Wednesday, November 05, 2003

Why I still like tcl

As in many programming languages, tcl represents a moment in time as the number of seconds since some fixed point (typically January 1, 1970 00:00 GMT/UTC). From this one can create a more readable version with flexible format options. For example using the clock commands,
clock format [clock seconds] -format "%A %B %d, %Y %I:%M %p"
produces "Wednesday November 05, 2003 03:48 PM".
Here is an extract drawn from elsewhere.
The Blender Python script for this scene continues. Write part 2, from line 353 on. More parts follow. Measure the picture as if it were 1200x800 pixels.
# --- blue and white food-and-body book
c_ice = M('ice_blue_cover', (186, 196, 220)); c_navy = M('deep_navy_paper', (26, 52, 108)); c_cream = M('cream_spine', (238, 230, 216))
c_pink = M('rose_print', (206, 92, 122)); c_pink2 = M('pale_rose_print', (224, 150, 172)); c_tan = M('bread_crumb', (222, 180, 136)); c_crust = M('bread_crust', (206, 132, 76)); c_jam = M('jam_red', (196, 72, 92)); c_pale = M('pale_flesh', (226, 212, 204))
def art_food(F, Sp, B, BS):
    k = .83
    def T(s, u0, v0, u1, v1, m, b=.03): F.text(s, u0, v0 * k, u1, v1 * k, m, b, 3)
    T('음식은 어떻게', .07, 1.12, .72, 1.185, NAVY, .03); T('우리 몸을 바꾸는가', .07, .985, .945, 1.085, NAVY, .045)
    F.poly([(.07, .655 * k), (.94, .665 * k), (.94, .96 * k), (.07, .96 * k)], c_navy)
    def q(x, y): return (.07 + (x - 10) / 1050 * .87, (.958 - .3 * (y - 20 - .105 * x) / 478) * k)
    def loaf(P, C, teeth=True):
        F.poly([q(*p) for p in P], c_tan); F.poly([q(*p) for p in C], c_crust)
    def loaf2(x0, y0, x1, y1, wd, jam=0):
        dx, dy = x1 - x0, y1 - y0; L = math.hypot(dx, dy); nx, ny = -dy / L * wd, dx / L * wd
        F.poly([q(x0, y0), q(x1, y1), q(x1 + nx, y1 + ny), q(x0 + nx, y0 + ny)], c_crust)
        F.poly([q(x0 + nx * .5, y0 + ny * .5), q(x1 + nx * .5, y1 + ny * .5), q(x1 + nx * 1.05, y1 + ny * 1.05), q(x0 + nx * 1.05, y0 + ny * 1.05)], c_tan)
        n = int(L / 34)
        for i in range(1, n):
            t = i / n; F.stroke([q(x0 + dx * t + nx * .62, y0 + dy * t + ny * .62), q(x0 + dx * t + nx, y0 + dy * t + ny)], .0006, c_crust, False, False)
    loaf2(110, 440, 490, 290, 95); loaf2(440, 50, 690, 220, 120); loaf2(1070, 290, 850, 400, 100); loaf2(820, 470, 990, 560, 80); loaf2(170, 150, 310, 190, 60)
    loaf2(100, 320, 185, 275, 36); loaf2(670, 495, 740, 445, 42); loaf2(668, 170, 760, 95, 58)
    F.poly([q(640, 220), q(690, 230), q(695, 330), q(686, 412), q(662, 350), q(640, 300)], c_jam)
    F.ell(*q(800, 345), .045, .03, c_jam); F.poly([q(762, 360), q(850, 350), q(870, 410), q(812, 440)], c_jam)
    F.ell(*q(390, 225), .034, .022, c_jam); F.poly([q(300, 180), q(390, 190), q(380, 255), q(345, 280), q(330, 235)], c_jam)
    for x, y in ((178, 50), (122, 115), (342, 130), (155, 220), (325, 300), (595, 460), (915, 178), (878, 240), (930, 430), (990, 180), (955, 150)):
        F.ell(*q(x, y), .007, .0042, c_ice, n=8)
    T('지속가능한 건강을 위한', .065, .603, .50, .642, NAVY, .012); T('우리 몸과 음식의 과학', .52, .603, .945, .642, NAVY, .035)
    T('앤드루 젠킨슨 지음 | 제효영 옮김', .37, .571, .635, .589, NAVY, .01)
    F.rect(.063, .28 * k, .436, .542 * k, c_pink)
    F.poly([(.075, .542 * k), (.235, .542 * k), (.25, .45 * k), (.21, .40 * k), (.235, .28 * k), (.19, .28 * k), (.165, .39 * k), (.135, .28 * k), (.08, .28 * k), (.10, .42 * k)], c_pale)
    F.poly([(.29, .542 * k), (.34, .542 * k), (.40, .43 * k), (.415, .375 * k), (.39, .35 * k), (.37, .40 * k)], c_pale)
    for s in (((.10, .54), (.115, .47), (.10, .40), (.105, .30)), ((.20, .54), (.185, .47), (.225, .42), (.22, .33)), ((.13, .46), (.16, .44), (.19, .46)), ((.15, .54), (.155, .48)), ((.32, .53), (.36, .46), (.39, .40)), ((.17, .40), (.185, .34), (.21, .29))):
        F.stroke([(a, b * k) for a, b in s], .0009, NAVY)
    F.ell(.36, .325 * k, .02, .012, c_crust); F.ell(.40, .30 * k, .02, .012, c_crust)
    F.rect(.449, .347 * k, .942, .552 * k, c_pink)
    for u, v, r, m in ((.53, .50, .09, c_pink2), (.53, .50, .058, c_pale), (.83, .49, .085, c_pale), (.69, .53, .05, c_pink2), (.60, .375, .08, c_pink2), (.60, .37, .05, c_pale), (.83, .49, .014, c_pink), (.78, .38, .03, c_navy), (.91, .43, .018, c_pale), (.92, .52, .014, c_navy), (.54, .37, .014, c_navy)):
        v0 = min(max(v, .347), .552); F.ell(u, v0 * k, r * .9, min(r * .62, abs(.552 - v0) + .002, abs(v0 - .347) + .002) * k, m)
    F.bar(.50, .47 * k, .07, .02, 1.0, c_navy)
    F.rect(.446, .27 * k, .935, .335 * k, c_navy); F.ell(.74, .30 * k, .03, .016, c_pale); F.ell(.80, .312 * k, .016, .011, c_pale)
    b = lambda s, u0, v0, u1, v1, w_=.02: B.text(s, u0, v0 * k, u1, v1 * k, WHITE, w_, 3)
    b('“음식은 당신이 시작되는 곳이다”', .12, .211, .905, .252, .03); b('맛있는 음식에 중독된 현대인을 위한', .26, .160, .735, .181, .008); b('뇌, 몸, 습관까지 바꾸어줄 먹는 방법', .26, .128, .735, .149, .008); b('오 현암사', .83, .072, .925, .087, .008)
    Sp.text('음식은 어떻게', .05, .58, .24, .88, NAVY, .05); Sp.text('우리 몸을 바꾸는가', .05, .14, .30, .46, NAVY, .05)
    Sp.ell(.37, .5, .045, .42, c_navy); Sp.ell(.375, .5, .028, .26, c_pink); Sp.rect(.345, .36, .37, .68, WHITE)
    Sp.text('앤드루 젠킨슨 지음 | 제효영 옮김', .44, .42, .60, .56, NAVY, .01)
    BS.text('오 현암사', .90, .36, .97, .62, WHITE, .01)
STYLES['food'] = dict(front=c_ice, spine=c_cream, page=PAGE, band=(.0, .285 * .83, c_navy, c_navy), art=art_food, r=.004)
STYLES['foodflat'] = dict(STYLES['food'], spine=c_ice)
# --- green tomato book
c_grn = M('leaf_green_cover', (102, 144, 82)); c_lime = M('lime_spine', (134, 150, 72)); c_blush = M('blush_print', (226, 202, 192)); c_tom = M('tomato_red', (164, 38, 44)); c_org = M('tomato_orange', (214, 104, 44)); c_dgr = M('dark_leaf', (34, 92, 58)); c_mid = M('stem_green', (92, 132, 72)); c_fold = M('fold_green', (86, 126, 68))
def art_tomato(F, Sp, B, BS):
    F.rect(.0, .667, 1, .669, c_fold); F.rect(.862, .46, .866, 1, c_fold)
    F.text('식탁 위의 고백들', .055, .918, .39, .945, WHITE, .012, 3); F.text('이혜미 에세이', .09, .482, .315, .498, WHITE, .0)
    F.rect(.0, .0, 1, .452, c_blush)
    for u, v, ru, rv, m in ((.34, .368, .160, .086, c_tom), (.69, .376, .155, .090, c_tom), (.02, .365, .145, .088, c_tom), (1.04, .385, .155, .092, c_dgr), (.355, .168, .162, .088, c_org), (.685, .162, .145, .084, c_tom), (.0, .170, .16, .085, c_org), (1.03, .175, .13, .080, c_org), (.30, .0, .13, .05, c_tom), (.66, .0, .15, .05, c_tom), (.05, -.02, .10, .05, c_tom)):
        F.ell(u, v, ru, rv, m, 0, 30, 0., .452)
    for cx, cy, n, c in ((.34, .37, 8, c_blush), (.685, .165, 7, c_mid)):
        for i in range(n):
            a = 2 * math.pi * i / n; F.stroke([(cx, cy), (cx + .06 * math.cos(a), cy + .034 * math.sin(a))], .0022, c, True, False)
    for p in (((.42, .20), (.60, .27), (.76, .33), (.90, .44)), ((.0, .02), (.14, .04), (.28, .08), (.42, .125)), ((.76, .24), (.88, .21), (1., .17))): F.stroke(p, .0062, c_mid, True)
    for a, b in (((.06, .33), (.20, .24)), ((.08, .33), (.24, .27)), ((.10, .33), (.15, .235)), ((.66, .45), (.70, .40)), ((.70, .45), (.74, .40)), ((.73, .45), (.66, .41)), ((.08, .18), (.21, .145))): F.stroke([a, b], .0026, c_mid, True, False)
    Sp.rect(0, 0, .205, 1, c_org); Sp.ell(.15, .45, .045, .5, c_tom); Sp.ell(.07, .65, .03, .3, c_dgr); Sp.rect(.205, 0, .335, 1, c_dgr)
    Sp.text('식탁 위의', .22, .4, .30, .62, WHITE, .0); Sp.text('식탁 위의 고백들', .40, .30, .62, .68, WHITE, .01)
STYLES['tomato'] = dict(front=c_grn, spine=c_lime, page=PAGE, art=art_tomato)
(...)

Today I was writing code to run only on Sunday. Again as with most languages, one of the format options is to represent the day of the week as an integer. Languages vary somewhat on this, sometimes Sunday=0 and sometimes Sunday=1. This is all well documented and good programmers will put helpful comments to remind future readers of their code.

Tcl has a very powerful command "clock scan" that lets you create new dates using a wide variety of date formats, e.g. "2003-11-05", "tomorrow", "2 days ago"... or "Sunday". So, rather than hoping that I properly remember that Sunday is 0 or 1, I did the following:

    set weekday [clock format [clock seconds] -format "%w"]
    set sunday [clock format [clock scan "Sunday"] -format "%w"]
    if {$weekday == $sunday} {
        puts "yes, it's Sunday"
    } else {
        puts "no, it isn't Sunday"
    }
Internally, tcl will turn [clock scan "Sunday"] into a date representing midnight next Sunday which is a reasonable guess as to what somebody would want. For my use here, I don't really care if it's last Sunday, next Sunday or Super Bowl Sunday. I just care that it's a Sunday.